La vida en una única escena
Pienso en ellos, en los que entran y en los que salen, en los que les escuchan y en los que ya no hablan, y me entran unas ganas infinitas de abrazar a mis abuelos
La primera vez que lo vi fue dando un rodeo al parque con los perros. Acababa de mudarme al barrio y llegué de casualidad a la parte de atrás del edificio. Eran las siete o las ocho de una tarde de invierno, por lo que la oscuridad era casi absoluta. Entonces vi una luz que salía de un ventanal casi a mi altura y me asomé. Muy a lo lejos observé un grupo pequeño de personas, pero tuve que agudizar la mirada para darme cuenta de lo que hacían.
Los perros, tranquilos, me esperaban. Entonces lo vi: eran ancianos, algunos más sombra que cuerpo, repartidos en varias mesas redondas, cenando lo que imaginé que sería un plato de algo, quizá una sopa caliente. Parecían los últimos. La luz la aportaban dos mujeres vestidas de blanco que les asistían. La escena, vista desde mi posición, lejana pero curiosa, bien podría interpretarse como una ventana al futuro. Nunca había visto una residencia casi desde dentro y confieso que la imagen era algo desoladora. Volví cabizbaja a casa pensando en cómo debe ser sentir que es el final.
La siguiente vez descubrí la entrada principal dentro del mismo parque. Era un sábado por la mañana. Los ventanales, más grandes y altos, daban a la zona recreativa donde los niños se tiraban por los toboganes bajo la atenta mirada de sus padres y de algunos canes. Justo al lado, un grupo de señores jugaba a la petanca. La misma vida en una única escena. Tras la puerta de entrada, un hombre acariciaba la mano de su mujer, en silla de ruedas. Ambos miraban hacia los columpios, pensando quizá en el pasado. Él, vestido de domingo e impoluto, le susurraba cosas a la anciana, abrigada con una manta y con los ojos en otro lugar. Parecía que ese hombre no necesitaba nada más que ese momento, breve, a su lado.

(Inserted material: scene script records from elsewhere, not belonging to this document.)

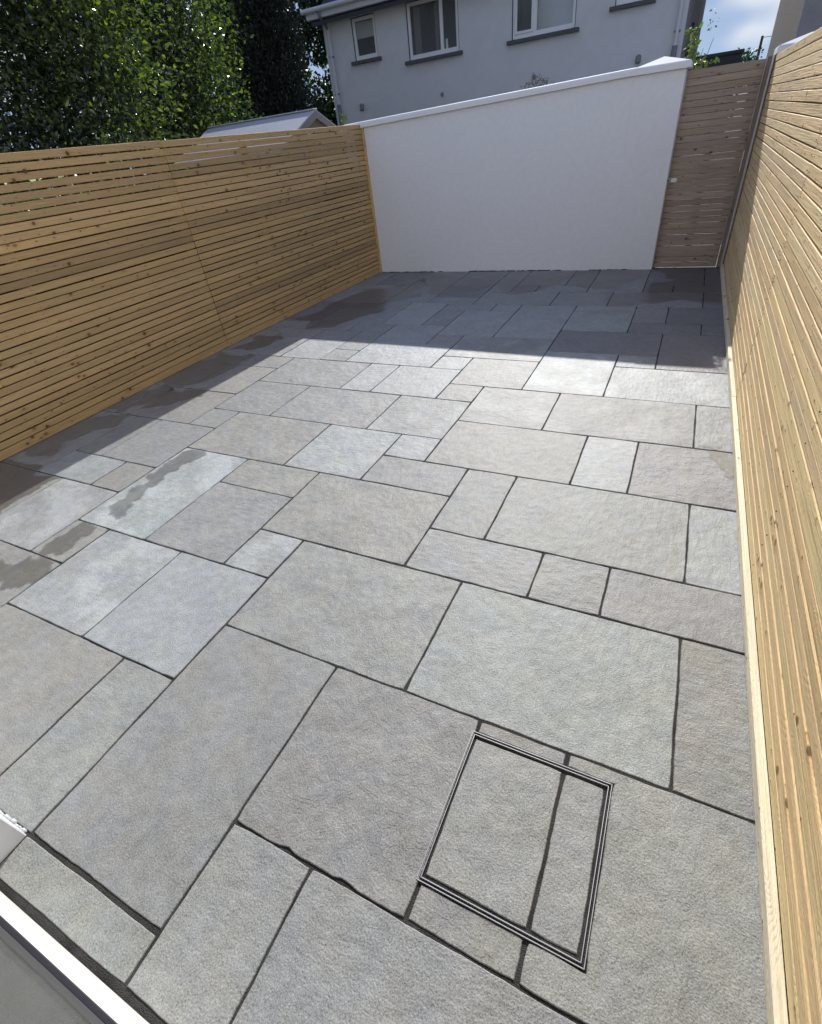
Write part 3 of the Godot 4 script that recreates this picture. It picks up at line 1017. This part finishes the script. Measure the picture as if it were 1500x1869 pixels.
func window(o: Node3D, h: Array, bars: Array, zf: float, dress: String, open_leaf := []) -> void:
	# h: left, right, bottom, top of the opening
	var cx: float = (h[0] + h[1]) * 0.5
	var cy: float = (h[2] + h[3]) * 0.5
	var w: float = h[1] - h[0]
	var t: float = h[3] - h[2]
	var seal := Buf.new()
	for s in [-1.0, 1.0]:
		seal.box(Vector3(cx + s * (w * 0.5 - 0.008), cy, zf - 0.055), Vector3(0.022, t, 0.07), 0.0)
	seal.box(Vector3(cx, h[3] - 0.008, zf - 0.055), Vector3(w - 0.04, 0.022, 0.07), 0.0)
	var f := Buf.new()
	var fw := 0.075
	for s in [-1.0, 1.0]:
		f.box(Vector3(cx + s * (w * 0.5 - 0.018 - fw * 0.5), cy, zf - 0.07), Vector3(fw, t - 0.03, 0.07), 0.006)
		f.box(Vector3(cx, cy + s * (t * 0.5 - 0.02 - fw * 0.5), zf - 0.069), Vector3(w - 0.04 - fw * 2, fw + (0.03 if s < 0 else 0.0), 0.07), 0.006)
	for x in bars:
		f.box(Vector3(x, cy, zf - 0.068), Vector3(0.085, t - 0.19, 0.07), 0.006)
	var win := obj("window", f, M.pvc, o)
	obj("seal", seal, M.gasket, win)
	var pane := Buf.new()
	pane.box(Vector3(cx, cy, zf - 0.082), Vector3(w - 0.12, t - 0.12, 0.008), 0.0)
	obj("pane", pane, M.glass, win)
	for l in open_leaf:
		var lf := Buf.new()
		for s in [-1.0, 1.0]:
			lf.box(Vector3(l[0] + s * (l[1] * 0.5 - 0.028), cy, zf - 0.03), Vector3(0.056, t - 0.20, 0.05), 0.005)
			lf.box(Vector3(l[0], cy + s * (t * 0.5 - 0.13), zf - 0.0305), Vector3(l[1] - 0.114, 0.056, 0.05), 0.005)
		obj("casement", lf, M.pvc, win)
	var sill := Buf.new()
	sill.box(Vector3(cx, h[2] - 0.045, zf + 0.01), Vector3(w + 0.22, 0.085, 0.20), 0.006)
	obj("sill", sill, M.sill, win)
	var room := Buf.new()
	var d := 2.2
	var r0 := Vector3(h[0] - 0.4, h[2] - 0.6, zf - 0.26)
	var r1 := Vector3(h[1] + 0.4, h[3] + 0.25, zf - 0.26 - d)
	var mid := (r0 + r1) * 0.5
	var sz := (r1 - r0).abs()
	for ax in 3:
		for s in [-1.0, 1.0]:
			if ax == 2 and s > 0:
				continue
			var p := mid
			p[ax] += s * (sz[ax] * 0.5 + 0.02)
			var q := sz
			q[ax] = 0.04
			room.box(p, q, 0.0)
	obj("room", room, M.dark_room, win)
	var cu := Buf.new()
	if dress == "blind":
		cu.box(Vector3(cx, h[3] - 0.29, zf - 0.16), Vector3(w - 0.16, 0.36, 0.01), 0.0)
		obj("blind", cu, M.blind, win)
	elif dress == "curtain":
		for k in 9:
			cu.box(Vector3(h[0] + 0.16 + k * 0.022, cy, zf - 0.19 - 0.012 * (k % 2)), Vector3(0.022, t - 0.14, 0.02), 0.004)
			cu.box(Vector3(cx + 0.02 + k * 0.024, cy, zf - 0.19 - 0.012 * (k % 2)), Vector3(0.022, t - 0.14, 0.02), 0.004)
		obj("curtain", cu, M.curtain, win)
		var jar := Buf.new()
		jar.tube([Vector3(cx + 0.36, h[2] + 0.09, zf - 0.17), Vector3(cx + 0.36, h[2] + 0.33, zf - 0.17)], [0.032, 0.032], 10)
		obj("candle", jar, M.pvc, win)
	else:
		cu.box(Vector3(cx + 0.3, cy, zf - 0.20), Vector3(w - 0.7, t - 0.10, 0.012), 0.0)
		obj("blind", cu, M.blind, win)


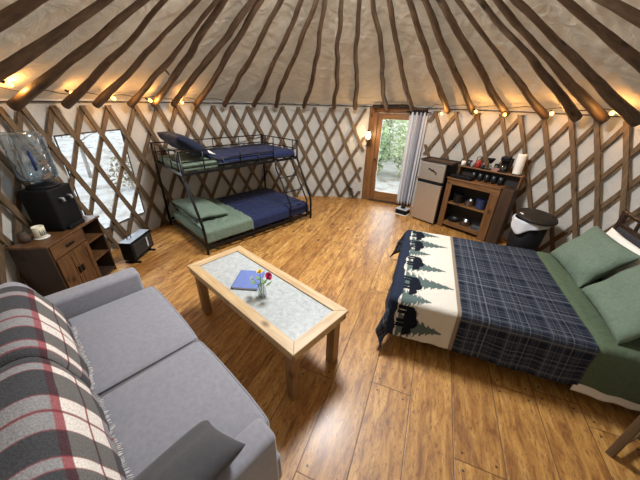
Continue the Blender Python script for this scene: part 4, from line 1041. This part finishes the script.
gl = kth('griddle', 'flat grey griddle tilted against the right end of the lower cabinet shelf', 'griddle', 0.60, 0.14, 0.118)
bm = B(); box(bm, -0.08, 0.08, -0.09, 0.09, 0.0, 0.016, 0.004); obj('griddle_plate', bm, plain('grey griddle', (0.16, 0.17, 0.18), 0.35, 0.4), gl)
bm = B(); tube(bm, [(-0.05, -0.085, 0.012), (-0.05, -0.098, 0.03), (0.05, -0.098, 0.03), (0.05, -0.085, 0.012)], 0.005, 7); obj('griddle_handle', bm, M['black_metal'], gl, True)

# ================================================================== TRASH CAN
tc = thing('trash_can', 'black trash can with a tilted black lid, beside the kitchen cabinet', 'trash can', (2.765, 3.305, 0), math.radians(-40))
ZB = 0.62
bm = B(); lathe(bm, [(0, 0), (0.15, 0), (0.16, 0.02), (0.198, ZB), (0.193, ZB), (0.155, 0.03), (0, 0.025)], 32); obj('can_body', bm, M['black_plastic'], tc, True)
bm = lathe(B(), [(0, 0.0), (0.222, 0.0), (0.230, 0.012), (0.222, 0.028), (0.15, 0.045), (0, 0.052)], 32)
bmesh.ops.transform(bm, matrix=T(0.03, -0.015, ZB + 0.050) @ RX(5) @ RY(5), verts=bm.verts[:]); ld_ = obj('can_lid', bm, plain('brownish black lid', (0.020, 0.016, 0.013), 0.5, spec=0.2), tc, True)
bm = B(); box(bm, -0.028, 0.028, -0.010, 0.010, 0, 0.003); bmesh.ops.transform(bm, matrix=T(-0.13, -0.11, ZB + 0.090) @ RZ(-42) @ RX(25), verts=bm.verts[:]); obj('lid_sticker', bm, plain('pale sticker', (0.7, 0.7, 0.68), 0.6), ld_)
bg_ = thing('trash_bag', 'white bin bag folded over the rim of the black trash can', 'bin bag', (2.765, 3.305, 0), math.radians(-40))
def bagP(u, v):
    t = 2 * PI * u; dd = 0.045 + 0.13 * max(0, math.cos(t - math.radians(240))) ** 4 + 0.015 * math.sin(5 * t)
    if v < 0.25: r = 0.192 + 0.013 * (v / 0.25); z = ZB - 0.0 + 0.008
    else: r = 0.208 + 0.012 * math.sin(t * 9) * (v - 0.25) + 0.010 * (v - 0.25); z = ZB + 0.008 - dd * (v - 0.25) / 0.75
    return Vector((r * math.cos(t), r * math.sin(t), z + 0.010))
sheet('bag_film', bagP, 72, 10, M['bag'], bg_, None, 0.003)

# ================================================================== WOODEN STAND AT THE RIGHT EDGE
M['stand'] = wood('weathered stand wood', (0.07, 0.042, 0.020), (0.15, 0.095, 0.048), 'z', 0.6, 10, 2.4, 0.1)
ws_ = thing('wooden_stand', 'plain brown wooden stand at the lower right edge, in front of the wide bed', 'stand', (2.045, 0.887, 0), math.radians(20))
for sx in (-1, 1):
    for sy in (-1, 1):
        bm = B(); box(bm, sx * 0.15 - 0.019, sx * 0.15 + 0.019, sy * 0.10 - 0.019, sy * 0.10 + 0.019, 0, 0.50, 0.003); obj('leg', bm, M['stand'], ws_)
bm = B(); box(bm, -0.18, 0.18, -0.13, 0.13, 0.50, 0.525, 0.005); obj('top', bm, M['stand'], ws_)
for sy in (-1, 1):
    bm = B(); box(bm, -0.131, 0.131, sy * 0.10 - 0.010, sy * 0.10 + 0.010, 0.06, 0.09, 0.003); obj('stretcher', bm, M['stand'], ws_)

# ================================================================== CORNER CHEST WITH WATER COOLER
HO = Vector((-2.468, 2.112, 0)); HR = math.radians(96.2); HLn, HDp, HZ = 0.74, 0.32, 0.72
ch = thing('wooden_chest', 'rustic wooden cabinet with a drawer and doors in the corner behind the sofa', 'cabinet', HO, HR)   # local x along the front, local +y towards the wall
bm = B(); box(bm, -0.015, HLn + 0.01, -0.015, HDp, HZ - 0.022, HZ, 0.005); obj('chest_top', bm, M['chest'], ch)
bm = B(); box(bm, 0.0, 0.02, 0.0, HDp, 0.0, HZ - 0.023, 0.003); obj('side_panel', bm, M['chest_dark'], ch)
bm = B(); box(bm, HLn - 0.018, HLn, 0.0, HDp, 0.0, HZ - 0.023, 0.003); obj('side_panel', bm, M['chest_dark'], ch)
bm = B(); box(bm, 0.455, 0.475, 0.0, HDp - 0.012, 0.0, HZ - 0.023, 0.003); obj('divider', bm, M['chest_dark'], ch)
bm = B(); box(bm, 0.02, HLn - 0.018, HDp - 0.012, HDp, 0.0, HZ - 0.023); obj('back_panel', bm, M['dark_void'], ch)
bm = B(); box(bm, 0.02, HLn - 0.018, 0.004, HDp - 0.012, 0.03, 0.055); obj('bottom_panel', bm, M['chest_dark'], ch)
bm = B(); box(bm, 0.024, 0.452, -0.006, 0.016, 0.555, HZ - 0.03, 0.005); dw = obj('drawer', bm, wood('drawer wood', (0.05, 0.022, 0.009), (0.16, 0.075, 0.028), 'x', 0.42, 8, 3.0, 0.2), ch)
bm = B(); box(bm, 0.19, 0.29, -0.022, -0.006, 0.612, 0.632, 0.005); obj('drawer_pull', bm, M['black_metal'], dw)
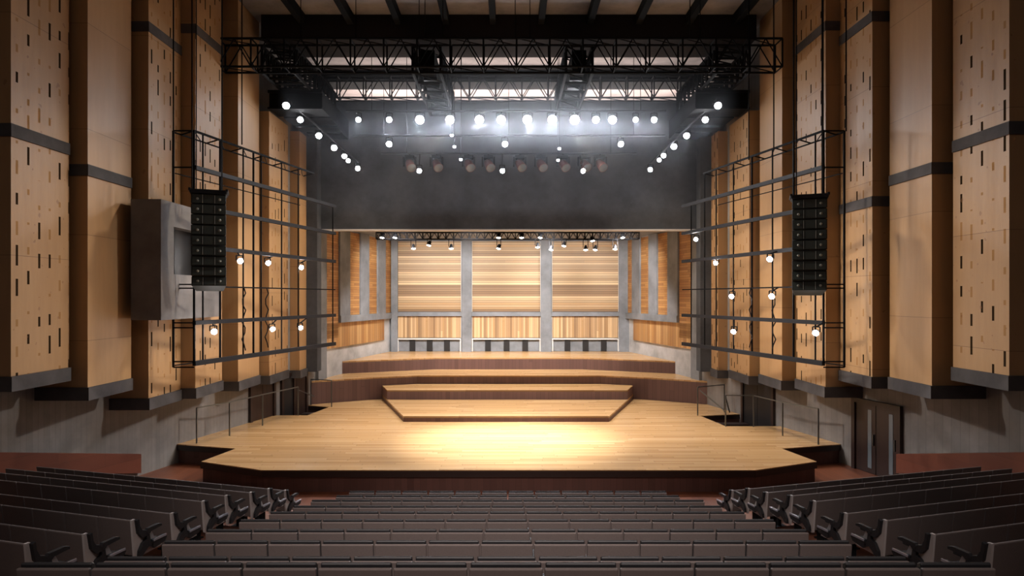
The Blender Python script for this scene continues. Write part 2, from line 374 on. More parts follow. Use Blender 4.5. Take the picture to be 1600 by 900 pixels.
# ------------------------------------------------------------------ stage
def wl(d): return wx(d)-.01
stage = empty('stage_platform', (0, 16.1, 0)); tag(stage, 'wide honey-coloured timber stage with angled front corners and mahogany fascia', 'stage')
P = [(-6.2, 16.1), (6.2, 16.1), (8.15, 16.95), (7.85, 18.4), (wl(18.95), 18.95), (wl(21.6), 21.6), (7.32, 21.6), (7.04, 23.5), (wl(23.85), 23.85), (wl(26), 26),
     (5.9, 27.2), (4, 27.9), (-4, 27.9), (-5.9, 27.2), (-wl(26), 26), (-wl(25.8), 25.8), (-7.13, 25.4), (-7.43, 23.6), (-wl(23.6), 23.6), (-wl(18.95), 18.95), (-7.85, 18.4), (-8.15, 16.95)]
def shift(P, dx=0, dy=0): return [(x+dx, y+dy) for x, y in P]
m = MB(); m.prism(shift(P, 0, -16.1), .535, .56); m.build('deck', M['stage_wood'], stage)
m = MB()
Pi = [(x*.997 if abs(x) > 6.9 or y < 17.1 else x, y+(.05 if y < 19 else 0)) for x, y in P]
m.prism(shift(Pi, 0, -16.1), .0, .38); m.build('fascia', M['riser_wood'], stage)
m = MB(); Pn = [(x*(1.001 if abs(x) < 9 else 1), y-(.01 if y < 18 else 0)) for x, y in P]
m.prism(shift(Pn, 0, -16.1), .38, .535); m.build('nosing', M['dark_edge'], stage)
LOW = [(-3.68, 22.35), (3.50, 22.35), (4.82, 25.95), (5.3, 27.3), (5.3, 27.41), (4, 27.88), (-4, 27.88), (-5.4, 27.38), (-5.4, 27.3), (-4.94, 25.95)]
t = empty('choir_riser', (0, 22.35, .56)); tag(t, 'lower tapered tier of the low centre riser, honey boards over mahogany', 'riser')
m = MB(); m.prism(shift(LOW, 0, -22.35), .14, .2); m.build('deck', M['stage_wood'], t)
m = MB(); m.prism(shift(LOW, 0, -22.35), 0, .14); m.build('fascia', M['riser_wood'], t)
UP = [(-4.94, 26.0), (4.82, 26.0), (5.3, 27.35), (5.3, 27.40), (4, 27.87), (-4, 27.87), (-5.4, 27.37), (-5.4, 27.33)]
t = empty('choir_riser', (0, 26, .76)); tag(t, 'upper tier of the centre riser set against the wide mahogany riser', 'riser')
m = MB(); m.prism(shift(UP, 0, -26), .32, .38); m.build('deck', M['stage_wood'], t)
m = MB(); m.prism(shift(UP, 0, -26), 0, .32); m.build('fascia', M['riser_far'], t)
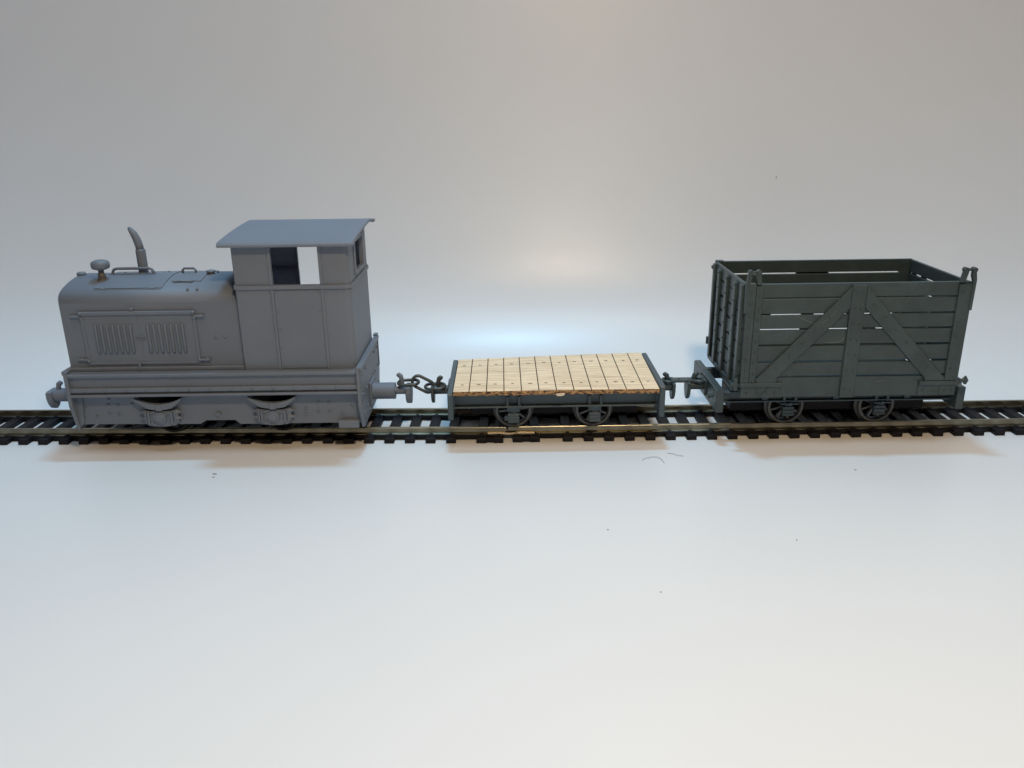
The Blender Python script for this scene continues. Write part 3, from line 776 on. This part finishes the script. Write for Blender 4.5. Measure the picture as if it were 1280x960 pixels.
for s in (-1, 1):          # end panels
    q = lambda a, c: tuple(sorted((s*a, s*c)))
    b = MB()
    for z0, z1 in PL[:-1]: b.box(*q(33.2, 34.2), -18.1, 18.1, z0, z1-.1, .14)
    b.box(*q(33.2, 34.2), -18.1, 18.1, 19.6, 23.2, .14)
    end = b.build('end_planks', g, BW)
    b = MB()
    for y in (-16.9, -9.4, .6, 10.2, 16.9):
        w_ = 1.0 if abs(y) > 15 else 1.25
        b.box(*q(34.15, 35.1), y-w_, y+w_, 19.2, 52.6 if abs(y) > 15 else 51.8, .15)
    b.box(*q(34.15, 34.9), -18.0, 18.0, 18.4, 19.9, .12)
    b.build('end_post', g, end)
    b = MB()
    for y in (-9.4, .6, 10.2):
        for z0, z1 in PL[:-1]: b.rivet(s*35.1, y-.4, (z0+z1)/2, ax=0, r=.32, h=.3)
    b.into(end)
# door straps on the front corners, with two knobs on top
for s in (-1, 1):
    xo = 34.35 if s > 0 else 33.95
    y0, y1 = -20.5, -19.2
    b = MB()
    X = lambda a: s*(xo + a)
    P = [(X(-.55), 44.3), (X(.4), 44.3), (X(.5), 53.6), (X(0), 56.2), (X(-1.1), 56.6), (X(-1.1), 54.9), (X(-.5), 53.2)]
    b.prism(P, 1, y0, y1, .1)
    b.prism([(X(-4.3), 53.0), (X(-2.9), 53.0), (X(-2.2), 56.6), (X(-3.7), 56.4)], 1, y0, y1, .1)
    o = b.build('corner_strap', g, BW)
    b = MB()
    for a in (-.6, -3.1): b.cyl((X(a), -20.7, 56.7), (X(a), -19.0, 56.7), .75, n=14)
    b.cyl((X(-3.1), -19.85, 56.7), (X(-.45), -19.85, 56.7), .42, n=10)
    b.build('strap_knob', g, o)
b = MB()
b.cyl((-34.6, 17.6, 51.0), (-34.6, 19.2, 51.0), .8, n=12); b.cyl((-34.9, 18.9, 23.5), (-34.9, 18.9, 26.0), .7, n=12)
b.build('rear_knob', g, BW)
MB().box(-33.0, 33.8, -18.2, 18.2, 17.4, 18.4, 0).build('floor_board', g, BW)
underframe(BW, BLUEG, 37.3, 15, 16.5, 12.9, 11.4)
for x in (-15.0, 14.9): axleguard(BW, BLUEG, x, 16.2, 10.0, 11.4); wheelset(BW, x)
for s in (-1, 1):
    b = MB(); b.prism([(-16.3, 10.6), (16.3, 10.6), (16.3, 18.1), (-16.3, 18.1)], 0, *sorted((s*37.4, s*39.9)), .25)
    o = b.build('headstock', GREEN, BW)
    b = MB(); b.box(*sorted((s*39.8, s*40.5)), -3.3, 3.3, 11.8, 17.0, .2)
    for y in (-11, -7.5, 7.5, 11): b.rivet(s*39.9, y, 14.6 if y in (-11, 11) else 13.0, ax=0, r=.6, h=.45)
    b.rivet(s*39.9, 4.6, 16.9, ax=0, r=.5, h=.4)
    b.build('coupler_mount', GREEN, o)
    coupler(BW, 'coupler', 45.0, s, 14.3, 39.9, GREEN, 1.35, 4.0)

# ------------------------------------------------------------------ loose couplings
def oval(L, W, n=28):
    """flat link outline in its own plane, long axis u"""
    r = W/2; out = []
    for i in range(n):
        a = 2*math.pi*i/n; u = r*math.cos(a) + (L/2 - r)*(1 if math.cos(a) >= 0 else -1); out.append((u, r*math.sin(a)))
    return out
CH = thing('coupling_chain', (-31, 0, 16), 0, 'dark three link chain hooked between the locomotive and the flat wagon', 'coupling chain')
def link(root, c0, c1, W, up, rad):
    c0, c1 = Vector(c0), Vector(c1); d = (c1-c0); L = d.length; d.normalize(); mid = (c0+c1)/2
    s_ = (Vector(up) - d*d.dot(Vector(up))).normalized()
    b = MB(); b.tube([mid + d*u + s_*v - Vector((-31, 0, 16)) for u, v in oval(L, W)], rad, n=10, closed=True)
    return b.build('chain_link', DARKCH, root)
link(CH, (-38.2, -.3, 16.9), (-31.4, -.2, 17.1), 3.7, (0, 1, .15), .54)
link(CH, (-33.2, -.3, 18.3), (-26.6, -.3, 14.5), 3.9, (.35, .35, 1), .54)
link(CH, (-29.2, -.2, 15.4), (-22.6, -.2, 15.6), 3.7, (0, 1, .2), .54)
CBAR = thing('coupling_bar', (58, 1.2, 16.2), .4, 'dark grey-green flat coupling bar hooked between the flat wagon and the slatted wagon', 'coupling bar')
b = MB()
for xx in (-5.2, 5.2):
    pts = [(xx + 1.9*math.cos(2*math.pi*i/20), 1.9*math.sin(2*math.pi*i/20), 0) for i in range(20)]
    b.tube(pts, .6, n=10, closed=True)
b.box(-3.6, 3.6, -1.55, 1.55, -.45, .5, .15)
b.box(-4.2, -3.2, -2.0, 2.0, -.5, .5, .15); b.box(3.2, 4.2, -2.0, 2.0, -.5, .5, .15)
DB = b.build('drawbar', GREEN, CBAR)
b = MB()
for xx in (-1.7, 1.7): b.rivet(xx, -.6, .5, ax=2, r=.42, h=.2)
b.into(DB)

# ------------------------------------------------------------------ fluff and specks on the sheet
def fibre(pts, label):
    c = Vector(pts[0]); b = MB(); b.tube([Vector(p) - c for p in pts], .09, n=6)
    o = b.build('fibre', FIB); o.location = c*K; tag(o, label, 'fibre', 'dust and fibres on the sheet')
fibre([(40.0, -28.3, .1), (41.1, -27.3, .2), (42.2, -26.7, .3), (43.9, -26.1, .3), (45.5, -26.7, .3), (46.3, -28.2, .2), (46.6, -30.6, .1)], 'arch-shaped grey fibre on the sheet in front of the gap between the wagons')
fibre([(48.9, -23.1, .1), (50.6, -23.9, .25), (52.0, -25.2, .25), (53.6, -25.5, .1)], 'short wavy grey fibre on the sheet, just right of the arched one')
def speck(x, y, r, label, z=.1):
    t = MB(); rng = random.Random(int(x*10)); 
    tt = bmesh.new(); bmesh.ops.create_icosphere(tt, subdivisions=2, radius=1)
    for v in tt.verts: v.co = v.co * rng.uniform(.7, 1.2); v.co = Vector((v.co.x*r, v.co.y*r*.6, v.co.z*.12))
    t._take(tt, False); o = t.build('dust_speck', DUST); o.location = Vector((x, y, z))*K
    tag(o, label, 'dust speck', 'dust and fibres on the sheet')
speck(-90.6, -34.4, .7, 'dark dust speck on the sheet in front of the locomotive cab, larger of the two')
speck(-90.2, -36.6, .45, 'smaller dark dust speck on the sheet in front of the locomotive cab')
speck(102.8, -37.0, .40, 'tiny round dark speck on the sheet in front of the slatted wagon')
speck(33.2, -100.4, .24, 'tiny dark speck alone on the sheet, nearest the camera')
speck(24.5, -71.5, .26, 'tiny grey speck on the sheet in front of the flat wagon')
speck(71.5, -78, .26, 'tiny grey speck on the bare sheet below the left end of the slatted wagon')
def wall_speck(x, z, r, label):
    b = MB(); t = bmesh.new(); bmesh.ops.create_icosphere(t, subdivisions=2, radius=r)
    b._take(t, True); o = b.build('dust_speck', DUST); o.location = Vector((x, WALL_Y(z), z))*K
    tag(o, label, 'dust speck', 'dust and fibres on the sheet')
wall_speck(115, 74, .28, 'tiny dark speck on the upright back of the sheet, above the slatted wagon')
wall_speck(216, 15, .28, 'tiny dark speck on the upright back of the sheet, right of the slatted wagon')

Otro día bajé al parque casi a la hora de comer. El olor que salía del edificio nos llevó a los perros y a mí a detenernos ante la puerta de la residencia, hambrientos los tres. Dentro, las mesas completas, los ancianos alegres, los trabajadores enérgicos. Sus voces se escuchaban desde fuera y cerré los ojos, casi oliendo los platos de mi abuela. Un rato después, pude verlos haciendo lo que parecían actividades. Algunos jugaban a las cartas en distintos grupos y un puñado de mujeres se entretenía con un trabajador. Me fijé en los últimos, que se movían con energía, y descubrí que estaban bailando. No sé quién enseñaba a quién, si él a ellas o ellas a él, pero el baile de la jota era inconfundible. La alegría de sus rostros, también.
Hay días en los que paso por allí y me detengo. Suelto a los perros y me quedo un rato mirando esos ventanales por los que el frío ya nunca entra y pienso en ellos, en los que entran y en los que salen, en los que les escuchan y en los que ya no hablan, y me entran unas ganas infinitas de abrazar a mis abuelos. Madrid me mata.